* _DATA LINES_:
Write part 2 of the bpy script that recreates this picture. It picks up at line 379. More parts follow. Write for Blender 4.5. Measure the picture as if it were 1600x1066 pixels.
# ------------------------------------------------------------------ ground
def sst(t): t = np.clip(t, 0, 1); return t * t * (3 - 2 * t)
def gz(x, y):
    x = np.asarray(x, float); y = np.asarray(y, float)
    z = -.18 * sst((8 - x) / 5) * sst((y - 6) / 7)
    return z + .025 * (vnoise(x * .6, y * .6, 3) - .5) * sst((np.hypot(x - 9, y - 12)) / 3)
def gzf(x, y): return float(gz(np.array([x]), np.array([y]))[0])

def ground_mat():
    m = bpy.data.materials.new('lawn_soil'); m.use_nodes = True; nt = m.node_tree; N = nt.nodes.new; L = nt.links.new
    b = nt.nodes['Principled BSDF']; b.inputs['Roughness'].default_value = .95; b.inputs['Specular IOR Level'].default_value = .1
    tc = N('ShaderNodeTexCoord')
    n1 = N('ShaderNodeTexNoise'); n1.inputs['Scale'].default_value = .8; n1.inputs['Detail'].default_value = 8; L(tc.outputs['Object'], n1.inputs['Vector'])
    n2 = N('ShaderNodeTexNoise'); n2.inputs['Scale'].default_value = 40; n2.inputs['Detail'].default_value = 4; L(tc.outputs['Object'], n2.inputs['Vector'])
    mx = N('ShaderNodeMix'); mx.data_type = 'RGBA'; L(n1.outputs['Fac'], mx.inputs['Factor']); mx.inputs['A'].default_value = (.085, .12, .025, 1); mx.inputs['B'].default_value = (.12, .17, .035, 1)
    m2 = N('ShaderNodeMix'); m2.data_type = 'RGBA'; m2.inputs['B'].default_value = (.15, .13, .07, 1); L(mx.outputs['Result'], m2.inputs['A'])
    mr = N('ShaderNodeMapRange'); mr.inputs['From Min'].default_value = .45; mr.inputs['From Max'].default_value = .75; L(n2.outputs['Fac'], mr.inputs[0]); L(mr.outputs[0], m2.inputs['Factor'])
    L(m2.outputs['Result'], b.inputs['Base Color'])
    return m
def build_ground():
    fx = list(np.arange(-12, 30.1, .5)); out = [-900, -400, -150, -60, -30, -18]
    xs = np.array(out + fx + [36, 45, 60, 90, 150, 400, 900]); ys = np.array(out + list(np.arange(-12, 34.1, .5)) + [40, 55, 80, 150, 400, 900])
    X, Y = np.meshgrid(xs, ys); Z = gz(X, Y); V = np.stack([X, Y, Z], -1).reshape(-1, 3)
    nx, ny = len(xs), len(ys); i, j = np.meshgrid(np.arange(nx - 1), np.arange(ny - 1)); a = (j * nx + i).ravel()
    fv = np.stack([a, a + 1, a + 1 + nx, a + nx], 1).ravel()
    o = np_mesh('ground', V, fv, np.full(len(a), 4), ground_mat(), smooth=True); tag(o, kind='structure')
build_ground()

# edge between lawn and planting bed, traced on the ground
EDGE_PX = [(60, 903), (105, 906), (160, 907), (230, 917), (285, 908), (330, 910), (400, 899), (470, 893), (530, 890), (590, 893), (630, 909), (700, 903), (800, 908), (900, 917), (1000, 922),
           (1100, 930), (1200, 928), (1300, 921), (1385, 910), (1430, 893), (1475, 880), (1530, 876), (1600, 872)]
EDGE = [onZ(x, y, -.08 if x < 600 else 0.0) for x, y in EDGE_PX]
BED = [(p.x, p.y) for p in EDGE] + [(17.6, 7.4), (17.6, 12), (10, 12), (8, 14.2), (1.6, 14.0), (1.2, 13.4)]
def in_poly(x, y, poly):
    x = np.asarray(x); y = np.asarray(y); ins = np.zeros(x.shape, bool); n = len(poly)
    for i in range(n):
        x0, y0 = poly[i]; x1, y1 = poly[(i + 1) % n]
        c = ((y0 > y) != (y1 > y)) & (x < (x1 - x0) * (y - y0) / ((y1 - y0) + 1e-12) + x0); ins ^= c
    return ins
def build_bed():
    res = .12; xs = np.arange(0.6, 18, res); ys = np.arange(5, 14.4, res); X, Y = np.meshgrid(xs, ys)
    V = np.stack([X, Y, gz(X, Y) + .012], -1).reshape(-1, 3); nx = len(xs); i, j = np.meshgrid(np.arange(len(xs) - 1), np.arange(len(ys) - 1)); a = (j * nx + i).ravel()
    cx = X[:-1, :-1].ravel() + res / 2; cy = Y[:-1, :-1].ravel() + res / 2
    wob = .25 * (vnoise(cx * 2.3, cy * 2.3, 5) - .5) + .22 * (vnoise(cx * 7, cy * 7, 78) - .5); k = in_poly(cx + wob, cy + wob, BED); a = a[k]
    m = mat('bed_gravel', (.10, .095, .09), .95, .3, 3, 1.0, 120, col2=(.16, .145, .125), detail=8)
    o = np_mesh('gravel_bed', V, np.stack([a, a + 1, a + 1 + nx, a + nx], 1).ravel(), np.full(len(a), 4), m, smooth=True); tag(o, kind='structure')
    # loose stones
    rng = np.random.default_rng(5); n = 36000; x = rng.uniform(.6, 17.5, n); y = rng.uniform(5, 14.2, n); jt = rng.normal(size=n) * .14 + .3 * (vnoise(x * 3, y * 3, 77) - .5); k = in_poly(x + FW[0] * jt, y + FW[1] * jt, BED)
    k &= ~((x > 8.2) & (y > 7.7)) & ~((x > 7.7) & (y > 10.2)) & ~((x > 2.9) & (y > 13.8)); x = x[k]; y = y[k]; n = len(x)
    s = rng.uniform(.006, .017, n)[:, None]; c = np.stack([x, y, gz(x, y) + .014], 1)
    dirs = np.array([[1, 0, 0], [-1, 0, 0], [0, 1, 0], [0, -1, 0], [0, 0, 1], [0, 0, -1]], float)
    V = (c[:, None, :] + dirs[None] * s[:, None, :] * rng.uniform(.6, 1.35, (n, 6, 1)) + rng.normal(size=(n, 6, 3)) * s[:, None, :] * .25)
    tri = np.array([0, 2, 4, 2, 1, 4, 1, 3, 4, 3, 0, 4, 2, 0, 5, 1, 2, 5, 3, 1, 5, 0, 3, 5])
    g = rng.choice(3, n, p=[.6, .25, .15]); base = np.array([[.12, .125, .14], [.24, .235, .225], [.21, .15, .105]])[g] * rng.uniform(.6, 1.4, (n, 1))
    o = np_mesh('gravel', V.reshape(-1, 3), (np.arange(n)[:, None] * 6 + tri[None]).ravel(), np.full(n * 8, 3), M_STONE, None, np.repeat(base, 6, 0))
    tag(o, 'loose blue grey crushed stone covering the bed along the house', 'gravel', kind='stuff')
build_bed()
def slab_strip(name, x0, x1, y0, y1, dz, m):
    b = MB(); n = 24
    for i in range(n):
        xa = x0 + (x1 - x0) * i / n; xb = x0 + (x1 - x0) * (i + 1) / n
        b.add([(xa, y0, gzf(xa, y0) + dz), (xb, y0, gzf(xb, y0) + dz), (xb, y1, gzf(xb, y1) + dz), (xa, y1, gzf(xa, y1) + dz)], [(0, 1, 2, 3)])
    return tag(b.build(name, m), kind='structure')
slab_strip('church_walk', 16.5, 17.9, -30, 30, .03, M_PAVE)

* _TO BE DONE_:
Nothing should be changed: write out all of the data as is.

* _EXERCISE ANSWER_:
Write part 2 of the bpy script that recreates this picture. It picks up at line 379. More parts follow. Write for Blender 4.5. Measure the picture as if it were 1600x1066 pixels.
# ------------------------------------------------------------------ ground
def sst(t): t = np.clip(t, 0, 1); return t * t * (3 - 2 * t)
def gz(x, y):
    x = np.asarray(x, float); y = np.asarray(y, float)
    z = -.18 * sst((8 - x) / 5) * sst((y - 6) / 7)
    return z + .025 * (vnoise(x * .6, y * .6, 3) - .5) * sst((np.hypot(x - 9, y - 12)) / 3)
def gzf(x, y): return float(gz(np.array([x]), np.array([y]))[0])

def ground_mat():
    m = bpy.data.materials.new('lawn_soil'); m.use_nodes = True; nt = m.node_tree; N = nt.nodes.new; L = nt.links.new
    b = nt.nodes['Principled BSDF']; b.inputs['Roughness'].default_value = .95; b.inputs['Specular IOR Level'].default_value = .1
    tc = N('ShaderNodeTexCoord')
    n1 = N('ShaderNodeTexNoise'); n1.inputs['Scale'].default_value = .8; n1.inputs['Detail'].default_value = 8; L(tc.outputs['Object'], n1.inputs['Vector'])
    n2 = N('ShaderNodeTexNoise'); n2.inputs['Scale'].default_value = 40; n2.inputs['Detail'].default_value = 4; L(tc.outputs['Object'], n2.inputs['Vector'])
    mx = N('ShaderNodeMix'); mx.data_type = 'RGBA'; L(n1.outputs['Fac'], mx.inputs['Factor']); mx.inputs['A'].default_value = (.085, .12, .025, 1); mx.inputs['B'].default_value = (.12, .17, .035, 1)
    m2 = N('ShaderNodeMix'); m2.data_type = 'RGBA'; m2.inputs['B'].default_value = (.15, .13, .07, 1); L(mx.outputs['Result'], m2.inputs['A'])
    mr = N('ShaderNodeMapRange'); mr.inputs['From Min'].default_value = .45; mr.inputs['From Max'].default_value = .75; L(n2.outputs['Fac'], mr.inputs[0]); L(mr.outputs[0], m2.inputs['Factor'])
    L(m2.outputs['Result'], b.inputs['Base Color'])
    return m
def build_ground():
    fx = list(np.arange(-12, 30.1, .5)); out = [-900, -400, -150, -60, -30, -18]
    xs = np.array(out + fx + [36, 45, 60, 90, 150, 400, 900]); ys = np.array(out + list(np.arange(-12, 34.1, .5)) + [40, 55, 80, 150, 400, 900])
    X, Y = np.meshgrid(xs, ys); Z = gz(X, Y); V = np.stack([X, Y, Z], -1).reshape(-1, 3)
    nx, ny = len(xs), len(ys); i, j = np.meshgrid(np.arange(nx - 1), np.arange(ny - 1)); a = (j * nx + i).ravel()
    fv = np.stack([a, a + 1, a + 1 + nx, a + nx], 1).ravel()
    o = np_mesh('ground', V, fv, np.full(len(a), 4), ground_mat(), smooth=True); tag(o, kind='structure')
build_ground()

# edge between lawn and planting bed, traced on the ground
EDGE_PX = [(60, 903), (105, 906), (160, 907), (230, 917), (285, 908), (330, 910), (400, 899), (470, 893), (530, 890), (590, 893), (630, 909), (700, 903), (800, 908), (900, 917), (1000, 922),
           (1100, 930), (1200, 928), (1300, 921), (1385, 910), (1430, 893), (1475, 880), (1530, 876), (1600, 872)]
EDGE = [onZ(x, y, -.08 if x < 600 else 0.0) for x, y in EDGE_PX]
BED = [(p.x, p.y) for p in EDGE] + [(17.6, 7.4), (17.6, 12), (10, 12), (8, 14.2), (1.6, 14.0), (1.2, 13.4)]
def in_poly(x, y, poly):
    x = np.asarray(x); y = np.asarray(y); ins = np.zeros(x.shape, bool); n = len(poly)
    for i in range(n):
        x0, y0 = poly[i]; x1, y1 = poly[(i + 1) % n]
        c = ((y0 > y) != (y1 > y)) & (x < (x1 - x0) * (y - y0) / ((y1 - y0) + 1e-12) + x0); ins ^= c
    return ins
def build_bed():
    res = .12; xs = np.arange(0.6, 18, res); ys = np.arange(5, 14.4, res); X, Y = np.meshgrid(xs, ys)
    V = np.stack([X, Y, gz(X, Y) + .012], -1).reshape(-1, 3); nx = len(xs); i, j = np.meshgrid(np.arange(len(xs) - 1), np.arange(len(ys) - 1)); a = (j * nx + i).ravel()
    cx = X[:-1, :-1].ravel() + res / 2; cy = Y[:-1, :-1].ravel() + res / 2
    wob = .25 * (vnoise(cx * 2.3, cy * 2.3, 5) - .5) + .22 * (vnoise(cx * 7, cy * 7, 78) - .5); k = in_poly(cx + wob, cy + wob, BED); a = a[k]
    m = mat('bed_gravel', (.10, .095, .09), .95, .3, 3, 1.0, 120, col2=(.16, .145, .125), detail=8)
    o = np_mesh('gravel_bed', V, np.stack([a, a + 1, a + 1 + nx, a + nx], 1).ravel(), np.full(len(a), 4), m, smooth=True); tag(o, kind='structure')
    # loose stones
    rng = np.random.default_rng(5); n = 36000; x = rng.uniform(.6, 17.5, n); y = rng.uniform(5, 14.2, n); jt = rng.normal(size=n) * .14 + .3 * (vnoise(x * 3, y * 3, 77) - .5); k = in_poly(x + FW[0] * jt, y + FW[1] * jt, BED)
    k &= ~((x > 8.2) & (y > 7.7)) & ~((x > 7.7) & (y > 10.2)) & ~((x > 2.9) & (y > 13.8)); x = x[k]; y = y[k]; n = len(x)
    s = rng.uniform(.006, .017, n)[:, None]; c = np.stack([x, y, gz(x, y) + .014], 1)
    dirs = np.array([[1, 0, 0], [-1, 0, 0], [0, 1, 0], [0, -1, 0], [0, 0, 1], [0, 0, -1]], float)
    V = (c[:, None, :] + dirs[None] * s[:, None, :] * rng.uniform(.6, 1.35, (n, 6, 1)) + rng.normal(size=(n, 6, 3)) * s[:, None, :] * .25)
    tri = np.array([0, 2, 4, 2, 1, 4, 1, 3, 4, 3, 0, 4, 2, 0, 5, 1, 2, 5, 3, 1, 5, 0, 3, 5])
    g = rng.choice(3, n, p=[.6, .25, .15]); base = np.array([[.12, .125, .14], [.24, .235, .225], [.21, .15, .105]])[g] * rng.uniform(.6, 1.4, (n, 1))
    o = np_mesh('gravel', V.reshape(-1, 3), (np.arange(n)[:, None] * 6 + tri[None]).ravel(), np.full(n * 8, 3), M_STONE, None, np.repeat(base, 6, 0))
    tag(o, 'loose blue grey crushed stone covering the bed along the house', 'gravel', kind='stuff')
build_bed()
def slab_strip(name, x0, x1, y0, y1, dz, m):
    b = MB(); n = 24
    for i in range(n):
        xa = x0 + (x1 - x0) * i / n; xb = x0 + (x1 - x0) * (i + 1) / n
        b.add([(xa, y0, gzf(xa, y0) + dz), (xb, y0, gzf(xb, y0) + dz), (xb, y1, gzf(xb, y1) + dz), (xa, y1, gzf(xa, y1) + dz)], [(0, 1, 2, 3)])
    return tag(b.build(name, m), kind='structure')
slab_strip('church_walk', 16.5, 17.9, -30, 30, .03, M_PAVE)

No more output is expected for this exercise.